Here are a couple screen shots. I have not changed the "crosses" to the "double y" fittings in this example, but the same thing happens. I selected all the piping and then used the slope tool. The center line sloped correctly, but I got 6 warnings about piping not being sloped. Each of the six branch lines (floor drains to the center line) will not slope using the slope tool.

thanks

john
Message 4 of 12
Anonymous
in reply to: Anonymous

Top view
Message 5 of 12
Anonymous
in reply to: Anonymous

Kyle,

This picture shows the floor drains being offset from one another on either side of the main line. The sloping tool works correctly for this arrangement, but the drains are not usually placed in this type of arrangement.

thanks

john
Message 6 of 12
KyleB_Autodesk
in reply to: Anonymous

Thanks John, much clearer. I'll take a look at this for you.

Cheers,
Kyle B


Kyle Bernhardt
Director
Building Design Strategy
Autodesk, Inc.

Message 7 of 12
Anonymous
in reply to: Anonymous

I ran into this as well laying out a flat sanitary system, and when I apply slope afterwards, it changes my y-fittings to tee's. Maybe I'm doing the order incorrect of what pipe and/or fittings should be selected when applying slope. What is the best practice?

Thanks,

Scott Brisk

http://revitmep.blogspot.com/
http://autocadmep.blogspot.com/
Message 8 of 12
Martin__Schmid
in reply to: Anonymous

I would suspect that this is because the tees and cross fittings don't flex out of plane.. I.e., there are no parameters/constraints that allow the fitting to be not-flat. If you look at the standard cross fitting, there are parameters for Angle 1 and Angle 2, but these are for the angle of the fitting relative to the main 'branch' in-plaine... there are no params to make the connectors slope out of the plane, which would be required to connect in from the side at a slope. Easier said than done, and saying it wasn't easy :(. Perhaps there is other content to address this scenario?


Martin Schmid
Product Line Manager
Mechanical Detailing and Electrical Design
Architecture, Engineering, and Construction
Autodesk, Inc.

Message 9 of 12
jmabrey
in reply to: Anonymous

Exactly. This is my one big problem with the plumbing in MEP. I can live with the incorrect dimensions for sanitary fittings since we draw all plumbing in one line, but when you can't slope a pipe out of plane of a fitting, it makes it incredibly difficult to connect everything. Perhaps if the "Pipe Connector Tolerance" (found in Mechanical Settings) worked in the z direction, and not just x and y, we would be able to connect sloped pipes into both sides of the double wye as is seen in 90% of plumbing designs.

-Jon
Message 10 of 12
Anonymous
in reply to: Anonymous

Here in Minnesota, the State Plumbing Plan reviewers won't let us use or show a double wye or cross because of this issue (even though we know that the branches can be sloped at the first joint). We would always have to put a wye adjacent to another wye.
Message 11 of 12
vewright
in reply to: Anonymous

All--

Revit Plumbing has a long way to go.

General comment--credibility would be much higher if the plumbing tutorial resulted in a workable sanitary waste and vent system. To wit, the tutorial still creates a sanitary waste system in which the fixture branches--urinals and water closets connect into the side of the main. That is not the way it works. Fixture branches connect to revents--vertical pipes that run between the waste line and the vent line.

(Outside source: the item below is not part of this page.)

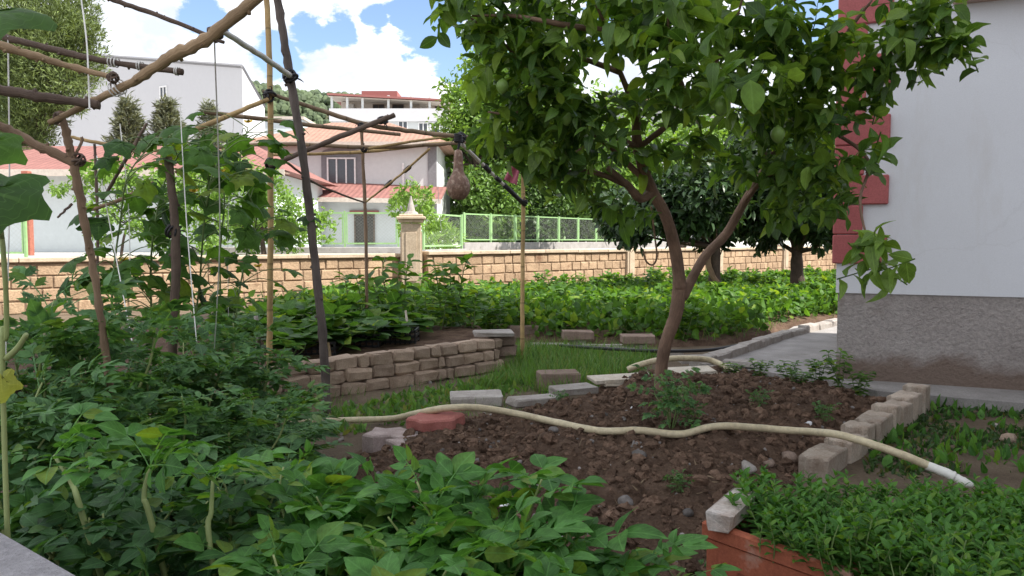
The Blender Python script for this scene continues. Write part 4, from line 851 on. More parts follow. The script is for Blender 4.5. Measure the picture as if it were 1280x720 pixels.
# strings
for (p, q, lab) in (((10, 45, 2.74), (7, 450, 2.72), 'white string hanging from the dark rail at the far left edge'), ((101, -5, 2.9), (112, 136, 2.5), 'short white string dangling across the main branch'), ((268, 52, 2.5), (268, 436, 3.6), 'long plumb white string under the main branch'), ((225, 130, 4.2), (246, 430, 3.6), 'slanting white string through the cucumber leaves'), ((121, 195, 4.4), (166, 432, 3.5), 'slack white string beside the leaning branch post'), ((150, 155, 4.4), (163, 352, 4.0), 'white string between the cucumber stems'), ((548, 186, 6.5), (552, 290, 6.6), 'thin white string hanging beside the gourd'), ((292, 150, 5.4), (286, 420, 5.0), 'white string between the dark post and the bamboo cane')):
    a, b_ = at(*p), at(*q); m_ = (a+b_)/2+rng.normal(0, .012, 3); o = MB().tube(spline([a, m_, b_], 8), .0026 if p[2] < 5 else .0022, 5).build('string', M['string']); tag(o, lab, 'string', 'strings hanging from the trellis')
# gourd, rag
g0 = at(573, 225, 5.98); gd = empty('bottle_gourd', tuple(g0)); gd.scale = (.9, .9, .97); tag(gd, 'dried brown bottle gourd hanging from the bamboo trellis', 'gourd')
prof = [(.002, -.155), (.05, -.148), (.082, -.12), (.099, -.075), (.101, -.045), (.09, -.008), (.066, .028), (.047, .06), (.041, .10), (.039, .15), (.036, .20), (.03, .225), (.014, .235)]
MB().lathe(prof, (0, 0, 0), 24, .0012).build('body', M['gourd'], gd, True)
c = MB(); c.tube(spline([(0, 0, .23), (.004, 0, .28), (-.002, .01, .34)], 4), [.012, .01, .01], 6)
for j in range(5): th = np.linspace(0, 6.28, 12); c.tube(np.column_stack([np.cos(th)*.03, np.sin(th)*.03, .30+.012*j+.004*np.sin(th*2)]), .008, 5)
c.build('cord', M['tape'], gd, True)
rg = MB(); n_, m_ = 9, 14; u, v = np.meshgrid(np.linspace(0, 1, n_), np.linspace(0, 1, m_), indexing='ij'); P0 = at(656, 176, 7.12)
wid = .03+.085*v**1.2; X = P0[0]-.02-.11*v**1.25+(u-.5)*wid; Z = P0[2]+.05-.40*v-.05*u*v; Yv = P0[1]-.04+.035*np.sin(u*9+v*4)
idx = np.arange(n_*m_).reshape(n_, m_); rg.add(np.stack([X, Yv, Z], -1).reshape(-1, 3), np.stack([idx[:-1, :-1], idx[1:, :-1], idx[1:, 1:], idx[:-1, 1:]], -1).reshape(-1, 4))
o = rg.build('rag', M['pink'], None, True); tag(o, 'faded pink rag tied to the top of the bamboo pole', 'rag')
# ================================================================== LOOSE STONES, EDGINGS, HOSE
def stone_obj(name, c, size, ang, m, label=None, cat='block', group=None, ch=.008, jit=.004, tilt=(0, 0), origin=True):
    mb = MB().box((0, 0, size[2]/2), size, rotz(ang)@rotx(tilt[0])@roty(tilt[1]), ch, jit); o = mb.build(name, M[m]); o.location = c; tag(o, label, cat, group); return o
# stacked block wall holding the raised bed: every block lies loose on the ones below
A = np.array([-1.72, 5.10]); Bq = np.array([-.13, 6.60]); mid1 = np.array([-.75, 6.02]); line = spline([A-(Bq-A)*.22, A, mid1, Bq], 20)[:, :2]
seg = np.concatenate([[0], np.cumsum(np.linalg.norm(np.diff(line, axis=0), axis=1))]); TOT = seg[-1]
def on(s): return np.array([np.interp(s, seg, line[:, 0]), np.interp(s, seg, line[:, 1])])
bh = .088
for row in range(3):
    s = -.06-.09*(row % 2)
    while s < TOT-.05:
        wd = rng.choice([.19, .225, .075, .17, .20, .10]) ; s1 = min(s+wd, TOT+.02)
        if s1-s > .05:
            m_ = on((s+s1)/2); d = on(min(s1, TOT))-on(max(s, 0)); a = math.atan2(d[1], d[0]); nn = np.array([math.sin(a), -math.cos(a)])
            off = rng.normal(0, .008)+(2-row)*.022; base = -.012+.02*(s/TOT)
            nm = ('topmost', 'lower')[0 if row == 2 else 1]
            stone_obj('retaining_block', (m_[0]+nn[0]*off, m_[1]+nn[1]*off, base+row*(bh+.003)), (s1-s-.007, .115 if row < 2 else .13, bh), a+rng.normal(0, .02), 'block', {2: 'weathered pinkish concrete block in the top course of the stacked bed wall', 1: 'weathered pinkish concrete block in the middle course of the stacked bed wall', 0: 'weathered pinkish concrete block in the bottom course of the stacked bed wall'}[row], 'block', ('top', 'middle', 'bottom')[2-row]+' course blocks of the stacked bed wall', .014, .005, (rng.normal(0, .035), rng.normal(0, .03)))
        s = s1
e_ = np.array([-.10, 6.68])
for row in range(3):
    for k in range(2):
        stone_obj('retaining_block', (e_[0]+.02+.0*k+rng.normal(0, .006), e_[1]+.03+.19*k, .008+row*.094), (.2, .17, .088), .25+rng.normal(0, .05), 'paver_brown', 'brown block in the thick end pier of the stacked bed wall', 'block', 'end pier blocks of the stacked bed wall', .012, .004)
stone_obj('flat_slab', (-.16, 6.66, .292), (.33, .27, .032), .12, 'paper', 'pale white flat slab capping the end pier of the stacked wall', 'slab', None, .006, .003).data.materials[0] = M['paver_grey']
def slab(p, z, size, ang, m, label, cat='slab', tilt=(0, 0), dz=0.0):
    c = onz(*p, z); return stone_obj('flat_slab' if cat == 'slab' else 'paving_block', (c[0], c[1], z+dz), size, ang, m, label, cat, None, .008, .004, tilt)
slab((595, 503), .02, (.34, .24, .06), .1, 'paver_grey', 'flat grey slab lying between the hose and the block wall')
slab((668, 505), .055, (.32, .16, .05), .42, 'paver_grey', 'long pale edging slab nearest the grey slab at the rear of the soil bed')
slab((716, 492), .06, (.30, .16, .05), .42, 'paver_grey', 'pale edging slab touching the end of the board pile')
slab((698, 487), .0, (.30, .20, .135), .12, 'paver_brown', 'brown block with mossy top standing in the grass by the edging slabs', 'block')
slab((655, 425), .0, (.33, .17, .16), .08, 'paver_brown', 'brown block behind the bamboo pole at the grass edge', 'block')
for (px, py, lab) in ((722, 434, 'square brown block propped on small stones, left of the lemon trunk'), (797, 440, 'square brown block just behind the lemon trunk')):
    p = onz(px, py, 0.0); stone_obj('paving_block', (p[0], p[1], .0), (.16, .12, .085), .0, 'paver_grey', 'small pale prop stone under the '+('far left' if px < 750 else 'near')+' square brown block' if False else ('pale prop stone under the square block left of the lemon trunk' if px < 750 else 'pale prop stone under the square block behind the lemon trunk'), 'block')
    stone_obj('paving_block', (p[0], p[1]+.01, .086), (.31, .21, .085), .05, 'paver_brown', lab, 'block')
for i, (px, py) in enumerate(((688, 436), (752, 438), (775, 441), (836, 446))): slab((px, py), 0, (.42 if i < 2 else .26, .12, .06), -.06, 'paver_grey', 'low pale kerb stone in the grass at the front of the vegetable bed', 'block')['group'] = 'low kerb stones at the front of the vegetable bed'
# curved edging along the path: stones end to end
ep = spline([onz(868, 458, .05)[:2], onz(905, 447, .05)[:2], onz(938, 436, .05)[:2], onz(985, 420, .05)[:2], onz(1050, 404, .05)[:2], onz(1075, 398, .05)[:2]], 8)
sg = np.concatenate([[0], np.cumsum(np.linalg.norm(np.diff(ep, axis=0), axis=1))]); s = 0
while s < sg[-1]-.2:
    w_ = rng.uniform(.3, .46); f = lambda q: np.array([np.interp(q, sg, ep[:, 0]), np.interp(q, sg, ep[:, 1])]); a_, b_ = f(s), f(min(s+w_, sg[-1])); d = b_-a_
    stone_obj('edging_stone', (*((a_+b_)/2), -.02), (w_-.015, .12, .135+rng.normal(0, .006)), math.atan2(d[1], d[0]), 'paver_grey', 'pale grey edging stone in the curved row between vegetable bed and path', 'edging stone', 'curved edging stones along the path', .012, .005); s += w_
for (px, py) in ((868, 452), (900, 462), (925, 458)): slab((px, py), .05, (.28, .14, .05), rng.uniform(-.5, .5), 'paver_grey', 'pale flat stone at the rear corner of the soil bed under the small pepper plants', 'slab')['group'] = 'flat stones at the rear corner of the soil bed'
M['edge_stone'] = mat('edge_stone', (.66, .585, .50), (.42, .32, .25), 6, .92, .9, 100, .012, island=.2, spec=.12, stain=((.16, .12, .09), 5, .62))
# upright wavy edging pavers on the right of the soil bed
e0 = onz(1012, 585, .06)[:2]; e1 = onz(1150, 500, .06)[:2]; N = 12
def wavy(Lx, th, h):
    xs = np.linspace(-Lx/2, Lx/2, 9); off = .014*np.sin(np.linspace(0, 4*math.pi, 9)); out = [(x, -th/2+o) for x, o in zip(xs, off)]+[(x, th/2+o) for x, o in zip(xs[::-1], off[::-1])]
    return out
for i in range(N):
    u = (i+.5)/N; c = e0*(1-u)+e1*u; a = math.atan2(*(e1-e0)[::-1]); h = .135+.045*u+rng.normal(0, .009); c = c+rng.normal(0, .01, 2); L = np.linalg.norm(e1-e0)/N
    mb = MB().prism(wavy(.135, L*.84, h), 0, h, rotz(a+math.pi/2+rng.normal(0, .05))@rotx(rng.normal(0, .05)), (0, 0, 0), .008)
    o = mb.build('edging_paver', M['edge_stone']); o.location = (c[0], c[1], -.03+.03*(i % 2)*rng.random()); tag(o, ('short broken edging paver at the hose end of the upright row' if i == 0 else 'tallest edging paver at the house end of the upright row' if i == N-1 else 'wavy edged concrete paver standing upright in the row right of the soil bed'), 'edging paver', 'upright edging pavers right of the soil bed')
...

Another general comment--you can't make a double wye work in a horizontal main the field, and there is no reason to try and make it work on the screen. Plumbing designers draw them, but plumbers ignore them. The problem is that the two side openings are horizontal, but the branch piping that connects to those openings is sloped, at least at 1/8" in 1'. As the main gets deeper, the branches are either run at a steeper slope, or they drop in from the top, in which case the plumber substitutes a sanitary tee or a single wye on its back. Or, he can use two single wyes, and point each one up at the desired angle.

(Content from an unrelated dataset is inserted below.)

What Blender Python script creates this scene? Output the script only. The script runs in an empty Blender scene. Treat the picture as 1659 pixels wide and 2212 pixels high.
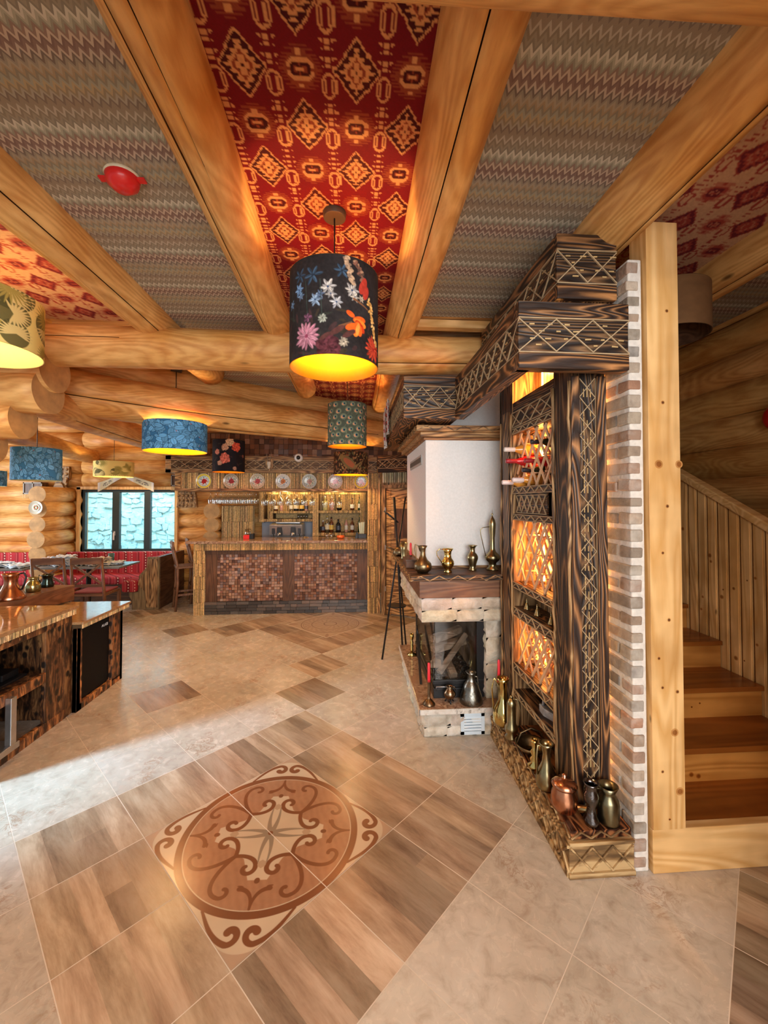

What is wrong with layout paths? If I draw a series of floor drains, put them in a system, and open the system editor, one of the solutions is a main directly under the line of drains, with each drain dropping directly into a straight tee. A floor drain has to have a trap. The floor drains in the floor drain family are drain bodies only. You have to use a p-trap in conjunction with a drain body. You can buy a drain with an integral trap, but the outlet is on the side, not the bottom. Furthermore--the only way you can connect a floor drain directly into a main (with trap) is to dedicate that main to floor drains. And, then, the last drain has to be on a vent stack. If the floor drain is in a system with other fixtures, it has to be connected to a vent stack, or revent, or individual vent.

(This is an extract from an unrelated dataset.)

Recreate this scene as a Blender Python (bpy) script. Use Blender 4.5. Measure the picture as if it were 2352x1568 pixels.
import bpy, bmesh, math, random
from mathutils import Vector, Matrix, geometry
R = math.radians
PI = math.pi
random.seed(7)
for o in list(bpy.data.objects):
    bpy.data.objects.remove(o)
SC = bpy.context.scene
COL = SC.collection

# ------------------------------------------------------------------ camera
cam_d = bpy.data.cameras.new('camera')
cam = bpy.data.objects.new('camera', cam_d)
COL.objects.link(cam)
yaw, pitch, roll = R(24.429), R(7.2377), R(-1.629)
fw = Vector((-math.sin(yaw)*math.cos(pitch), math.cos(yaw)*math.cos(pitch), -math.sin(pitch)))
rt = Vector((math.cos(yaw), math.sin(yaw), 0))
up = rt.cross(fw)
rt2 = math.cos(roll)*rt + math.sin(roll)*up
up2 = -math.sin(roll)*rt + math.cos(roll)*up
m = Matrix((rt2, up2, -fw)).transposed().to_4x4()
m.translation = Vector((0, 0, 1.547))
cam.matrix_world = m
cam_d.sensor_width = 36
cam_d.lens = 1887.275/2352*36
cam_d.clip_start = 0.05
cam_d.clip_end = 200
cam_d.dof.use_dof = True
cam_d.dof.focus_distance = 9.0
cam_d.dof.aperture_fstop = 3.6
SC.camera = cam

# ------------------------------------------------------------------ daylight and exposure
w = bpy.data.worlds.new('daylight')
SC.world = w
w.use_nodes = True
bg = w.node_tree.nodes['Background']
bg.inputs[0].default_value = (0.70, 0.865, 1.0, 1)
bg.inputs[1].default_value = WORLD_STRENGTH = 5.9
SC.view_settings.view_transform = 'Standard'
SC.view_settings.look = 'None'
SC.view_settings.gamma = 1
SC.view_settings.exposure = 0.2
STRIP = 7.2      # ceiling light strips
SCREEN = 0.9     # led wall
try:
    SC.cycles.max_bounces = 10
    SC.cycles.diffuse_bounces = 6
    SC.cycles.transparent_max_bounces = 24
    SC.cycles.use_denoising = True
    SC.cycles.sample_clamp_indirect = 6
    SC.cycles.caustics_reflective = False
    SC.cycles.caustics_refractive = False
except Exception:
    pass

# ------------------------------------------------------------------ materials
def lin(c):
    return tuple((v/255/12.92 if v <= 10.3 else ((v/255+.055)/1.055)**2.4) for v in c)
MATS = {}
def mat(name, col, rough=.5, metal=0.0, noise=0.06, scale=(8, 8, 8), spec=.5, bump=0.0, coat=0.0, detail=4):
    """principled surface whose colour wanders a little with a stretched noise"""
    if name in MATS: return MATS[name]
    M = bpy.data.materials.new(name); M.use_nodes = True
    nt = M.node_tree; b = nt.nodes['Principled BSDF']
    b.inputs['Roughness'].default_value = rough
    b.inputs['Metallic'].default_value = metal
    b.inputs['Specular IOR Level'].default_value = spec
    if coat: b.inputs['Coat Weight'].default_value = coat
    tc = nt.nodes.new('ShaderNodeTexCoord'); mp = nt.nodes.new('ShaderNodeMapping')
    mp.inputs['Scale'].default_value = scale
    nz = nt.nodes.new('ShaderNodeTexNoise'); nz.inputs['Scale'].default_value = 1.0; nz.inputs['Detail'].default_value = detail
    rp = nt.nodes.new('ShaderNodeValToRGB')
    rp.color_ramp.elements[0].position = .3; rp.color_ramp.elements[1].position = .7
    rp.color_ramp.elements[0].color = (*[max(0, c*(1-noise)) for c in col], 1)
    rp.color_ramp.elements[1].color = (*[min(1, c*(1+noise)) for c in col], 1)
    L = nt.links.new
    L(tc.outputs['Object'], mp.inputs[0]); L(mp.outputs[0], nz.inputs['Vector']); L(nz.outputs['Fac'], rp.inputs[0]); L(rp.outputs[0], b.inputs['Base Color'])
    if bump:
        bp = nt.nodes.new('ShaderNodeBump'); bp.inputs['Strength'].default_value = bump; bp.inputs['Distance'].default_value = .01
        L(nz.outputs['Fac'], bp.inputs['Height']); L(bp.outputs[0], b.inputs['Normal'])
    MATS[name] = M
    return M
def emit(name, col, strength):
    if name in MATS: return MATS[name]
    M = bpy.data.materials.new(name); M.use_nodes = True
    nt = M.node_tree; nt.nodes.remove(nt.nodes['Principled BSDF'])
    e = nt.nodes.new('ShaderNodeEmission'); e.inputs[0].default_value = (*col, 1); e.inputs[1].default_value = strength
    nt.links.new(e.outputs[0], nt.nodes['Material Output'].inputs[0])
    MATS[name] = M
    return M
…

As I have mentioned several times before--isometrics. The sanitary waste and vent riser diagram is probably the most important drawing in a plumbing submittal. That's what the reviewer spends the most time on, and that is where he wears out his red markers. We need tools to draw isometrics directly, or to draw the plans in such a manner that the riser diagram is generated automatically, in a form that will pass plan review.
Message 12 of 12
vewright
in reply to: Anonymous

Here are two screenshots. Layout paths setup 1 shows the system. There are four floor drains, each with a p-trap. The pipe elevation (mechanical settings) is set at -2'-0". The base is at -4'-0". The solution shown is the most reasonable. Finish layout produces the error message shown in the other screenshot.

What gives? I had the slope set to 1/8" in 12". When I received the error message, I changed the slope to 0" in 12", but got the same error message.